-------- GIVEN INFORMATION --------
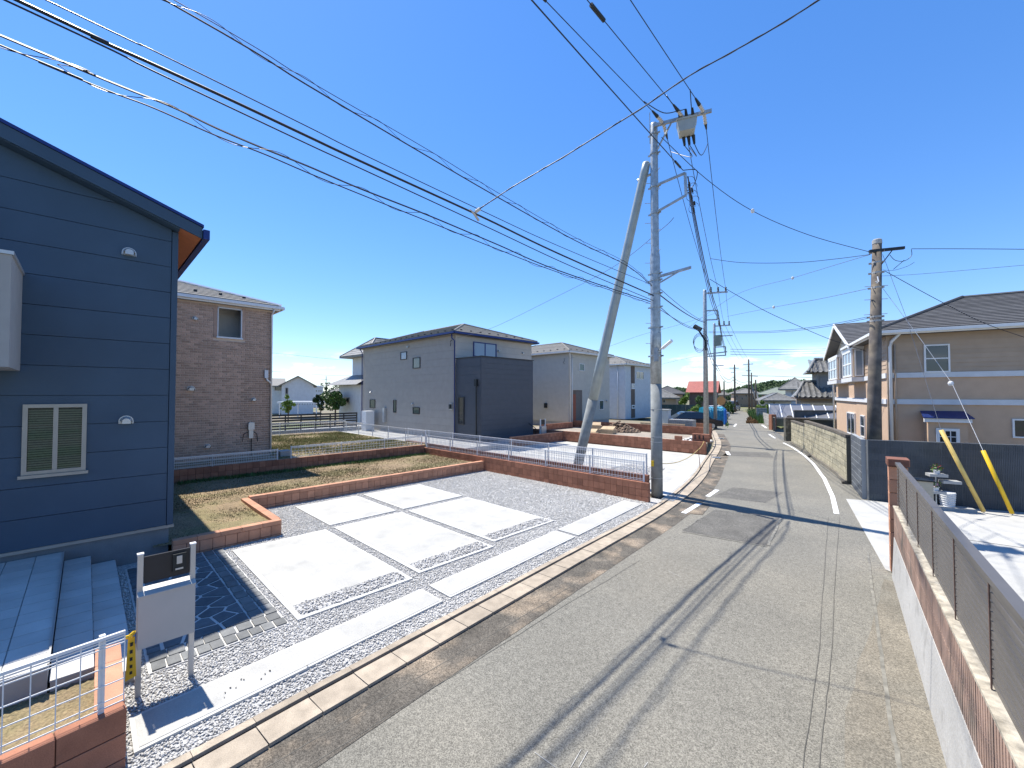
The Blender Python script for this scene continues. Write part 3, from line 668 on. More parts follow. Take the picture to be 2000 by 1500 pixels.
# ------------------------------------------------------------------ navy house
F = Frame((0,0)); WX = -10.0
nv = thing('navy_house', (WX, 1.15, 0), 'navy metal-sided house with sloping roof at the left edge', 'house')
rz = lambda y: 6.22 - .357*(y-1.52) if y > -3.6 else 6.22 + .357*5.12 + .357*(y+3.6)
under = lambda y: rz(y) - .30
F.mb().ext([(WX-.03,-9,.55),(WX-.03,1.14,.55),(WX-.03,1.14,under(1.14)),(WX-.03,-3.6,under(-3.6)),(WX-.03,-9,under(-9))], (-8,0,0)).build('wall', navy, nv)
F.mb().box(WX-8,-9,-.05,WX-.02,1.12,.555).build('foundation', found, nv)
F.mb().box(WX-.03,-9,.535,WX+.03,1.19,.585).box(WX-8,1.13,.535,WX-.03,1.19,.585).build('base_flashing', champagne, nv)
rh = .479; zz = .59
for i in range(16):
    za, zb = .59 + i*rh + (.0 if i else 0), .59 + (i+1)*rh - .009
    def ymax(z): return min(1.075, 1.52 + (6.22 - .30 - z)/.357)
    if ymax(za) < -3.4: break
    P = [(-9,za),(ymax(za),za),(ymax(zb),zb),(-9,zb)]
    if ymax(zb) < 1.075 < 1.52 + (5.92-za)/.357: P = [(-9,za),(1.075,za),(1.075, 5.92 - .357*(1.075-1.52)),(ymax(zb),zb),(-9,zb)]
    F.mb().ext([(WX-.035,p[0],p[1]) for p in P], (.055,0,0)).build('siding_panel', navy, nv)
F.mb().box(WX-.03,1.085,.59,WX+.03,1.175,under(1.17)).box(WX-.3,1.14,.59,WX-.035,1.172,6.0).build('corner_trim', navy, nv)
rf = F.mb(); ya, yb = -3.6, 1.52
rf.ext([(WX+.31,-9.2,rz(-9.2)-.02),(WX+.31,ya,rz(ya)),(WX+.31,yb,rz(yb)),(WX+.31,yb,rz(yb)-.05),(WX+.31,ya,rz(ya)-.06),(WX+.31,-9.2,rz(-9.2)-.08)], (-9.2,0,0))
roof = rf.build('roof', navy_trim, nv)
F.mb().ext([(WX+.29,-9.1,rz(-9.1)-.09),(WX+.29,ya,rz(ya)-.063),(WX+.29,yb-.02,rz(yb)-.053),(WX+.29,yb-.02,rz(yb)-.26),(WX+.29,ya,rz(ya)-.29),(WX+.29,-9.1,rz(-9.1)-.3)], (-.04,0,0)).build('verge_fascia', navy, roof)
F.mb().ext([(WX+.245,-9.1,rz(-9.1)-.30),(WX+.245,ya,rz(ya)-.27),(WX+.245,1.17,rz(1.17)-.27),(WX+.245,1.17,rz(1.17)-.29),(WX+.245,ya,rz(ya)-.29),(WX+.245,-9.1,rz(-9.1)-.32)], (-.27,0,0)).build('verge_soffit', navy, roof)
F.mb().ext([(WX+.245,1.178,rz(1.178)-.22),(WX+.245,yb-.03,rz(yb)-.22),(WX+.245,yb-.03,rz(yb)-.25),(WX+.245,1.178,rz(1.178)-.25)], (-8.6,0,0)).build('eave_soffit', wood_soffit, roof)
F.mb().box(WX+.33,yb-.01,rz(yb)-.27,WX-8.7,yb+.09,rz(yb)-.09).build('rain_gutter', navy_trim, roof)
bal = F.mb().box(WX+.03,-5,3.36,-8.6,-.72,4.85).build('balcony', greige, nv)
F.mb().box(WX+.03,-5.02,4.853,-8.58,-.70,4.90).build('coping', silver, bal)
w = window(F, nv, ('x',WX+.02,1), -.68, .02, 1.74, 2.84, champagne, glass_cl, mu=1, fw=.055, sill=True)
k = MB()
for i in range(26): z = 1.80 + i*.037; k.box(WX+.023, -.62, z, WX+.031, -.03, z+.027)
k.build('blind_slats', blind, w)
for px, py in ((252,493),(246,820)):
    p = AX(px, py, WX); vent(F, nv, ('x',WX+.02,1), p.y, p.z-.02, .085)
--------
WRITTEN PROBLEM:
With the pictures left out, transcribe the material exactly.

TASK OUTPUT:
The Blender Python script for this scene continues. Write part 3, from line 668 on. More parts follow. Take the picture to be 2000 by 1500 pixels.
# ------------------------------------------------------------------ navy house
F = Frame((0,0)); WX = -10.0
nv = thing('navy_house', (WX, 1.15, 0), 'navy metal-sided house with sloping roof at the left edge', 'house')
rz = lambda y: 6.22 - .357*(y-1.52) if y > -3.6 else 6.22 + .357*5.12 + .357*(y+3.6)
under = lambda y: rz(y) - .30
F.mb().ext([(WX-.03,-9,.55),(WX-.03,1.14,.55),(WX-.03,1.14,under(1.14)),(WX-.03,-3.6,under(-3.6)),(WX-.03,-9,under(-9))], (-8,0,0)).build('wall', navy, nv)
F.mb().box(WX-8,-9,-.05,WX-.02,1.12,.555).build('foundation', found, nv)
F.mb().box(WX-.03,-9,.535,WX+.03,1.19,.585).box(WX-8,1.13,.535,WX-.03,1.19,.585).build('base_flashing', champagne, nv)
rh = .479; zz = .59
for i in range(16):
    za, zb = .59 + i*rh + (.0 if i else 0), .59 + (i+1)*rh - .009
    def ymax(z): return min(1.075, 1.52 + (6.22 - .30 - z)/.357)
    if ymax(za) < -3.4: break
    P = [(-9,za),(ymax(za),za),(ymax(zb),zb),(-9,zb)]
    if ymax(zb) < 1.075 < 1.52 + (5.92-za)/.357: P = [(-9,za),(1.075,za),(1.075, 5.92 - .357*(1.075-1.52)),(ymax(zb),zb),(-9,zb)]
    F.mb().ext([(WX-.035,p[0],p[1]) for p in P], (.055,0,0)).build('siding_panel', navy, nv)
F.mb().box(WX-.03,1.085,.59,WX+.03,1.175,under(1.17)).box(WX-.3,1.14,.59,WX-.035,1.172,6.0).build('corner_trim', navy, nv)
rf = F.mb(); ya, yb = -3.6, 1.52
rf.ext([(WX+.31,-9.2,rz(-9.2)-.02),(WX+.31,ya,rz(ya)),(WX+.31,yb,rz(yb)),(WX+.31,yb,rz(yb)-.05),(WX+.31,ya,rz(ya)-.06),(WX+.31,-9.2,rz(-9.2)-.08)], (-9.2,0,0))
roof = rf.build('roof', navy_trim, nv)
F.mb().ext([(WX+.29,-9.1,rz(-9.1)-.09),(WX+.29,ya,rz(ya)-.063),(WX+.29,yb-.02,rz(yb)-.053),(WX+.29,yb-.02,rz(yb)-.26),(WX+.29,ya,rz(ya)-.29),(WX+.29,-9.1,rz(-9.1)-.3)], (-.04,0,0)).build('verge_fascia', navy, roof)
F.mb().ext([(WX+.245,-9.1,rz(-9.1)-.30),(WX+.245,ya,rz(ya)-.27),(WX+.245,1.17,rz(1.17)-.27),(WX+.245,1.17,rz(1.17)-.29),(WX+.245,ya,rz(ya)-.29),(WX+.245,-9.1,rz(-9.1)-.32)], (-.27,0,0)).build('verge_soffit', navy, roof)
F.mb().ext([(WX+.245,1.178,rz(1.178)-.22),(WX+.245,yb-.03,rz(yb)-.22),(WX+.245,yb-.03,rz(yb)-.25),(WX+.245,1.178,rz(1.178)-.25)], (-8.6,0,0)).build('eave_soffit', wood_soffit, roof)
F.mb().box(WX+.33,yb-.01,rz(yb)-.27,WX-8.7,yb+.09,rz(yb)-.09).build('rain_gutter', navy_trim, roof)
bal = F.mb().box(WX+.03,-5,3.36,-8.6,-.72,4.85).build('balcony', greige, nv)
F.mb().box(WX+.03,-5.02,4.853,-8.58,-.70,4.90).build('coping', silver, bal)
w = window(F, nv, ('x',WX+.02,1), -.68, .02, 1.74, 2.84, champagne, glass_cl, mu=1, fw=.055, sill=True)
k = MB()
for i in range(26): z = 1.80 + i*.037; k.box(WX+.023, -.62, z, WX+.031, -.03, z+.027)
k.build('blind_slats', blind, w)
for px, py in ((252,493),(246,820)):
    p = AX(px, py, WX); vent(F, nv, ('x',WX+.02,1), p.y, p.z-.02, .085)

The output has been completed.